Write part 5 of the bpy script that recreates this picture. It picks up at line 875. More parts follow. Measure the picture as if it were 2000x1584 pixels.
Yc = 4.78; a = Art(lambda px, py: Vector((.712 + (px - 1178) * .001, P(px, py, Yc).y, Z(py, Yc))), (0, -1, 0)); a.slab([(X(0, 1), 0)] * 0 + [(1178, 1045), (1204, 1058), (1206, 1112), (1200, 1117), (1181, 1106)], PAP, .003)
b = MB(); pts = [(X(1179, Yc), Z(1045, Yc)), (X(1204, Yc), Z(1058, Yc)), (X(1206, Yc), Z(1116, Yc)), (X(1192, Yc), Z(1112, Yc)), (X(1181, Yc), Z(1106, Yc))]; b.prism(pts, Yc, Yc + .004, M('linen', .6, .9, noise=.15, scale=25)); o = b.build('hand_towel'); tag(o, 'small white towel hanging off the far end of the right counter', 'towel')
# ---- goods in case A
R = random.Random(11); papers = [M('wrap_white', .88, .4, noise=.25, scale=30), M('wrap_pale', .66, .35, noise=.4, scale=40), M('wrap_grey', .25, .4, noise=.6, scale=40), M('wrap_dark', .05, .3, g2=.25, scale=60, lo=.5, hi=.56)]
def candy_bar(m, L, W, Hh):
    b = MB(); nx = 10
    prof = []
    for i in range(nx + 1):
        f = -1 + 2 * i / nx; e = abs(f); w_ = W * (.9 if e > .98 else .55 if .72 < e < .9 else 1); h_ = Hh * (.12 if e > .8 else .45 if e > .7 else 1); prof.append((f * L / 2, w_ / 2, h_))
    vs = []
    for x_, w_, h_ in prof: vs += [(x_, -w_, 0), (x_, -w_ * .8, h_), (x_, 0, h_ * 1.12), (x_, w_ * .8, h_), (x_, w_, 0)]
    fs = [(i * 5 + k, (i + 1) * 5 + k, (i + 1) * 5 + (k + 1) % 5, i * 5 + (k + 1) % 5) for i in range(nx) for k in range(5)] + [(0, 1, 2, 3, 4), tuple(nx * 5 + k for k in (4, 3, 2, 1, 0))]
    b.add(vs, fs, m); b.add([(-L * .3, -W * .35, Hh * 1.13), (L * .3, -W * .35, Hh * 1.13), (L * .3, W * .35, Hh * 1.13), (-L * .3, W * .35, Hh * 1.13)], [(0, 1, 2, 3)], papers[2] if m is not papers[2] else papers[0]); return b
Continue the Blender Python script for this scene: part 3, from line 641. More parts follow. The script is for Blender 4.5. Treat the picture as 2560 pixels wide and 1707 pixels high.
◇ ◇ ◇ ◇ ◇
:: Short problem ::
Reproduce the complete data exactly as presented above.

:: Right answer ::
Write part 5 of the bpy script that recreates this picture. It picks up at line 875. More parts follow. Measure the picture as if it were 2000x1584 pixels.
Yc = 4.78; a = Art(lambda px, py: Vector((.712 + (px - 1178) * .001, P(px, py, Yc).y, Z(py, Yc))), (0, -1, 0)); a.slab([(X(0, 1), 0)] * 0 + [(1178, 1045), (1204, 1058), (1206, 1112), (1200, 1117), (1181, 1106)], PAP, .003)
b = MB(); pts = [(X(1179, Yc), Z(1045, Yc)), (X(1204, Yc), Z(1058, Yc)), (X(1206, Yc), Z(1116, Yc)), (X(1192, Yc), Z(1112, Yc)), (X(1181, Yc), Z(1106, Yc))]; b.prism(pts, Yc, Yc + .004, M('linen', .6, .9, noise=.15, scale=25)); o = b.build('hand_towel'); tag(o, 'small white towel hanging off the far end of the right counter', 'towel')
# ---- goods in case A
R = random.Random(11); papers = [M('wrap_white', .88, .4, noise=.25, scale=30), M('wrap_pale', .66, .35, noise=.4, scale=40), M('wrap_grey', .25, .4, noise=.6, scale=40), M('wrap_dark', .05, .3, g2=.25, scale=60, lo=.5, hi=.56)]
def candy_bar(m, L, W, Hh):
    b = MB(); nx = 10
    prof = []
    for i in range(nx + 1):
        f = -1 + 2 * i / nx; e = abs(f); w_ = W * (.9 if e > .98 else .55 if .72 < e < .9 else 1); h_ = Hh * (.12 if e > .8 else .45 if e > .7 else 1); prof.append((f * L / 2, w_ / 2, h_))
    vs = []
    for x_, w_, h_ in prof: vs += [(x_, -w_, 0), (x_, -w_ * .8, h_), (x_, 0, h_ * 1.12), (x_, w_ * .8, h_), (x_, w_, 0)]
    fs = [(i * 5 + k, (i + 1) * 5 + k, (i + 1) * 5 + (k + 1) % 5, i * 5 + (k + 1) % 5) for i in range(nx) for k in range(5)] + [(0, 1, 2, 3, 4), tuple(nx * 5 + k for k in (4, 3, 2, 1, 0))]
    b.add(vs, fs, m); b.add([(-L * .3, -W * .35, Hh * 1.13), (L * .3, -W * .35, Hh * 1.13), (L * .3, W * .35, Hh * 1.13), (-L * .3, W * .35, Hh * 1.13)], [(0, 1, 2, 3)], papers[2] if m is not papers[2] else papers[0]); return b
Continue the Blender Python script for this scene: part 3, from line 641. More parts follow. The script is for Blender 4.5. Treat the picture as 2560 pixels wide and 1707 pixels high.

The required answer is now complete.